Using the listing below, report all lines holding the word "this".

§ **Information provided**
━━━

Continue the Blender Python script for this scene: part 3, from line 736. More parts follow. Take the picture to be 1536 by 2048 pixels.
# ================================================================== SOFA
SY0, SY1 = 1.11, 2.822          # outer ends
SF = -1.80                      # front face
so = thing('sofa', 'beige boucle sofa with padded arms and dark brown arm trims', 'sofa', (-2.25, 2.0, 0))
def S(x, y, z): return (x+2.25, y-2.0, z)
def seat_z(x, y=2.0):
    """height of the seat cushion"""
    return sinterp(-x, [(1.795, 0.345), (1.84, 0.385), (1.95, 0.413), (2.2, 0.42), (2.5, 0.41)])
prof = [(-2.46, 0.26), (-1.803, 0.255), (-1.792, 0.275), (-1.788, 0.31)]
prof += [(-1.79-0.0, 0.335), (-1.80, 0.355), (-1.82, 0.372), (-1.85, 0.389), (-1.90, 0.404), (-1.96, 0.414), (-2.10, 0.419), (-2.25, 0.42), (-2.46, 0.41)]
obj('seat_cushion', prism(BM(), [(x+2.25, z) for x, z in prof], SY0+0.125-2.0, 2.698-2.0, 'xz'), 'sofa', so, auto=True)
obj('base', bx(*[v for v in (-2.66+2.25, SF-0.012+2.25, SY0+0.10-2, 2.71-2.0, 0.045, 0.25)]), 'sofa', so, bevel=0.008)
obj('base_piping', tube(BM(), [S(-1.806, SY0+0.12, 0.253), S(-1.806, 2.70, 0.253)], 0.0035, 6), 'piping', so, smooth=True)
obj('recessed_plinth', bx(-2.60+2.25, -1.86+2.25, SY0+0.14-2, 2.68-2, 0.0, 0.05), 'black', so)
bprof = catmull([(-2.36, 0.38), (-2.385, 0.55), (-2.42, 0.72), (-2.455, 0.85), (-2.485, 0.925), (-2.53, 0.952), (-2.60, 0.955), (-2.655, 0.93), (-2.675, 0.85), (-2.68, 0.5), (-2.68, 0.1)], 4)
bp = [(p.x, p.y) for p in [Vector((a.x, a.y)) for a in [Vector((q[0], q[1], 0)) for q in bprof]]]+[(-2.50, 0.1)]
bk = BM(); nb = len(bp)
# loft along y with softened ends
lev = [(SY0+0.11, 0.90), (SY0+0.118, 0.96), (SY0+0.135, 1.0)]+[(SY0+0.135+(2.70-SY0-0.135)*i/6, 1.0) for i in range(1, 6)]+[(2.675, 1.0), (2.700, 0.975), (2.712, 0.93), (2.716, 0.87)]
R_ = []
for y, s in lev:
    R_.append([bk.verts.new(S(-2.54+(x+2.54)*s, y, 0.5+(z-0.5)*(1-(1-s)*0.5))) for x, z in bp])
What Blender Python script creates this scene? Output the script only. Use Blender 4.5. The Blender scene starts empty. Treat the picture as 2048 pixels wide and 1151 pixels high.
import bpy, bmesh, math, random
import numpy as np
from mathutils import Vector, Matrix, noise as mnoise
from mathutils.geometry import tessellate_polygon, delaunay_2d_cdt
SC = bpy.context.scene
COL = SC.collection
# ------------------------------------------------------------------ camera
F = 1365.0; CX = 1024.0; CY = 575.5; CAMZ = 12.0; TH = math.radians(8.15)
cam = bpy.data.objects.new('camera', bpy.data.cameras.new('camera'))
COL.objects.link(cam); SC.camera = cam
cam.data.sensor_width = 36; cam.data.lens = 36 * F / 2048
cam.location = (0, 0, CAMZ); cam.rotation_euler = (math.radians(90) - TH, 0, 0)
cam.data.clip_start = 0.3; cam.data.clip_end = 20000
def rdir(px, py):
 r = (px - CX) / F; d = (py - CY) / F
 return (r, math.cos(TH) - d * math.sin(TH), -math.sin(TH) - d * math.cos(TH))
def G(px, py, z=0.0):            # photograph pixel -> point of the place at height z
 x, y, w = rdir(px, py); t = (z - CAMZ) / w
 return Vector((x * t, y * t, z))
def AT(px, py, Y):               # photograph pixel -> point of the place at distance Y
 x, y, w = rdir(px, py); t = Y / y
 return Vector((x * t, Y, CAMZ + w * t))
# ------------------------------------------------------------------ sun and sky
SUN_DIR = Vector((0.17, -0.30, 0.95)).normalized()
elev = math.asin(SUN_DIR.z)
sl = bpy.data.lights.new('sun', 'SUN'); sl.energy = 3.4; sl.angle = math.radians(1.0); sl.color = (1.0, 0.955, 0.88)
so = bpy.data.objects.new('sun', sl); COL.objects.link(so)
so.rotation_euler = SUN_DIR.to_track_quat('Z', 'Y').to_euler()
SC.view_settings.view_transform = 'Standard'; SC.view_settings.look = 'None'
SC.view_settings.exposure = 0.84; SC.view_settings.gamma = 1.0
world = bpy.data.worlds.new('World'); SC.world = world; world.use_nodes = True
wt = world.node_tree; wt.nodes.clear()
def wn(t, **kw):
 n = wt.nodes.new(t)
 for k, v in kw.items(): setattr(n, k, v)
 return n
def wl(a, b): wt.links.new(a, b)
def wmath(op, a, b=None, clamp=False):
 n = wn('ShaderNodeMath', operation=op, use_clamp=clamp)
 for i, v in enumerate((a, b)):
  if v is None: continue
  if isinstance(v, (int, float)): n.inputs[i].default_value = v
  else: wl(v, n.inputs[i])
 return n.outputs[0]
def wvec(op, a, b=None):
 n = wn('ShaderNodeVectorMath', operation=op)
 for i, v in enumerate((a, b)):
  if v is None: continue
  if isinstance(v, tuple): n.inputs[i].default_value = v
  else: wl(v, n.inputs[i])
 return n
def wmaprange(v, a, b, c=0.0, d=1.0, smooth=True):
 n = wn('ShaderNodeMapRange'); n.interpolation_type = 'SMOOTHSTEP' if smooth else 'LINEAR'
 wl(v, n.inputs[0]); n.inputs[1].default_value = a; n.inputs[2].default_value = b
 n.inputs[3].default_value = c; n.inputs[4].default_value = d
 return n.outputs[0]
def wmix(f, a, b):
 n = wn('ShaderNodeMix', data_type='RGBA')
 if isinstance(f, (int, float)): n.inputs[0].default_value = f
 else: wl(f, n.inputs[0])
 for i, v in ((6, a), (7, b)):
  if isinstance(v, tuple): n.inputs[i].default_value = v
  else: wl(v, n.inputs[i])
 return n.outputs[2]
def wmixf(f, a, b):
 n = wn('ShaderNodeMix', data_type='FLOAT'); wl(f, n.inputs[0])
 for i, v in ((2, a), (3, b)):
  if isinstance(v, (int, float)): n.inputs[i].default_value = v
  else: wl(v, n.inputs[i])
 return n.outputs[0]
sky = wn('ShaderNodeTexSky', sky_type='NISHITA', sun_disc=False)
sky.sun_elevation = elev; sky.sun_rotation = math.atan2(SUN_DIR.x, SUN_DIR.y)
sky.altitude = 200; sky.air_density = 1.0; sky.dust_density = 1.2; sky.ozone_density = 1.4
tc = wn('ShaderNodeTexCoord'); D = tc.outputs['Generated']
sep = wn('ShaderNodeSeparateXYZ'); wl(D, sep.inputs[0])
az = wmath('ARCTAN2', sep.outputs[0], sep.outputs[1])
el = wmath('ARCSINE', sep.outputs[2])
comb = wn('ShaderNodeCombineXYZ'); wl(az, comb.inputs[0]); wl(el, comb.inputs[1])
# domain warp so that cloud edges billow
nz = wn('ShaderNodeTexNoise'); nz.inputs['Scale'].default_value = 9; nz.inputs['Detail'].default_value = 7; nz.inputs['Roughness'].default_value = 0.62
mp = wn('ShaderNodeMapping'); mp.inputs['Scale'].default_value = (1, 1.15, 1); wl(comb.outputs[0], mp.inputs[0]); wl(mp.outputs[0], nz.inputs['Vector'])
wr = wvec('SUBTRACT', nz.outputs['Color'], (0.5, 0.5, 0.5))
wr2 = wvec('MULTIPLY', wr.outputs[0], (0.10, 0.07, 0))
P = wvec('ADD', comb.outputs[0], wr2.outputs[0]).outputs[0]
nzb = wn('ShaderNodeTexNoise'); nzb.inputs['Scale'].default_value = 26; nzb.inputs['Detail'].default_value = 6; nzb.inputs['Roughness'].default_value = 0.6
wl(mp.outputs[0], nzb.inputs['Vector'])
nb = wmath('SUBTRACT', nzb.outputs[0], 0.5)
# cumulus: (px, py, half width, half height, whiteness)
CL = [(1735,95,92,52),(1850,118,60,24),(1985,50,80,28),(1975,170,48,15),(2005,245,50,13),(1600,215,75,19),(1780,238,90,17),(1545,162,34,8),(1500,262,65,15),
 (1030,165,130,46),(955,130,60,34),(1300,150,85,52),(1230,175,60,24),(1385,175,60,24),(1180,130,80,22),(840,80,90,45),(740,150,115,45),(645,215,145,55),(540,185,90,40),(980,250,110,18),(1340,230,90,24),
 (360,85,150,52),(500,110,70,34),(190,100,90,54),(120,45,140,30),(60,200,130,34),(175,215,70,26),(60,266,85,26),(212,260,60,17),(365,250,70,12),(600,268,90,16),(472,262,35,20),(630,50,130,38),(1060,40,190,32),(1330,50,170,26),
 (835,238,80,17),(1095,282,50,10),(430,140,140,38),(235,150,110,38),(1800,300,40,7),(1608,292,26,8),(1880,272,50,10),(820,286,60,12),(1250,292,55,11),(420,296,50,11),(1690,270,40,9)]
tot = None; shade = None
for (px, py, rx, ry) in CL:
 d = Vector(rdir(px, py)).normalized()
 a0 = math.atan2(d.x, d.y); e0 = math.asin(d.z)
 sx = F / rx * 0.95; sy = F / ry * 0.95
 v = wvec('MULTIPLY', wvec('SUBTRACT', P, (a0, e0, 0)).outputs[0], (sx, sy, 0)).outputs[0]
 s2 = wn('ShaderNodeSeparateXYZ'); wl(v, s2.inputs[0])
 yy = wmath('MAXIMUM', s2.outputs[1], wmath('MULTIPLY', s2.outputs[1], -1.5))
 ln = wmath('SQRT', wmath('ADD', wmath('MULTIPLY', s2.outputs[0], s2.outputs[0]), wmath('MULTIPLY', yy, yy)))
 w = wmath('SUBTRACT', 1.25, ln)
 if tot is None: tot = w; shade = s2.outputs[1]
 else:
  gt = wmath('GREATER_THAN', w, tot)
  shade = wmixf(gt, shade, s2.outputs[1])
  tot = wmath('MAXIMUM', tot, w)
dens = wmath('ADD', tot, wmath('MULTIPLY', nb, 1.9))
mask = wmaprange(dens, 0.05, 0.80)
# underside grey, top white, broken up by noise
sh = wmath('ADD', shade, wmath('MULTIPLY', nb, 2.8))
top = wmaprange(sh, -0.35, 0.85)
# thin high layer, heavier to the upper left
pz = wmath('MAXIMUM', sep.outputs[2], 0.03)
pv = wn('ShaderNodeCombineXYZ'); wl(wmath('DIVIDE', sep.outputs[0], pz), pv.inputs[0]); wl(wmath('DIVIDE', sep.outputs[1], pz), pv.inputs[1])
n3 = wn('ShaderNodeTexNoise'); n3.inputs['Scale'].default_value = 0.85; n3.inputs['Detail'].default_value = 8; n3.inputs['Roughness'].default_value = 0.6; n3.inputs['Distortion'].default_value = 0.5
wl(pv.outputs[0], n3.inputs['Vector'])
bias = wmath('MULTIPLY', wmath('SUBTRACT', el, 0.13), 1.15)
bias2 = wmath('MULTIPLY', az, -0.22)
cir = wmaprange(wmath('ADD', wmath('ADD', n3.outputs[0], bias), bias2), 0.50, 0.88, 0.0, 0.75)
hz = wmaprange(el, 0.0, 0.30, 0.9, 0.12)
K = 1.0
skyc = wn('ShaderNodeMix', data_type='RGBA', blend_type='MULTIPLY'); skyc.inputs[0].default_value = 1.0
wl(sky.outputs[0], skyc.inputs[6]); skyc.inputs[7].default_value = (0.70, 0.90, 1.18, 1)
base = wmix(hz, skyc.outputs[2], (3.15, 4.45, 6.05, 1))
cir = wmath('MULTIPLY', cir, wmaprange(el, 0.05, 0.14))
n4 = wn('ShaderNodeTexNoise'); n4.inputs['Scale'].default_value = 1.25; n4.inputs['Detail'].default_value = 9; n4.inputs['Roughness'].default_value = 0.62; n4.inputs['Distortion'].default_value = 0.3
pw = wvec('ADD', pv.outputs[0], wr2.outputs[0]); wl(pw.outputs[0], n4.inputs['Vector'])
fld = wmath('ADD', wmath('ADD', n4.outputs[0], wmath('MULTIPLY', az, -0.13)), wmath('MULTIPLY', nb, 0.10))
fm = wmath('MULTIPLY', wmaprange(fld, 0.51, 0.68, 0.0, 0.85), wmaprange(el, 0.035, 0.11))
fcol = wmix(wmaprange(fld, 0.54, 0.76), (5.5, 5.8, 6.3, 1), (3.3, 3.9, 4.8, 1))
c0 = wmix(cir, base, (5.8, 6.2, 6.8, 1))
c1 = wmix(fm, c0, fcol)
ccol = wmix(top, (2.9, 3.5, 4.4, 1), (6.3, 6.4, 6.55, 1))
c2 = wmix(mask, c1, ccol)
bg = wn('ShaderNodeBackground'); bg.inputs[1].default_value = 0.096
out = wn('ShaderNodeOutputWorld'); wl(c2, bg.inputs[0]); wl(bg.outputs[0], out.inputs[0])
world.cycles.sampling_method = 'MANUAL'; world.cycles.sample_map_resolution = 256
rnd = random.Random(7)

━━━

§ **Response below**
Continue the Blender Python script for this scene: part 3, from line 736. More parts follow. Take the picture to be 1536 by 2048 pixels.
What Blender Python script creates this scene? Output the script only. Use Blender 4.5. The Blender scene starts empty. Treat the picture as 2048 pixels wide and 1151 pixels high.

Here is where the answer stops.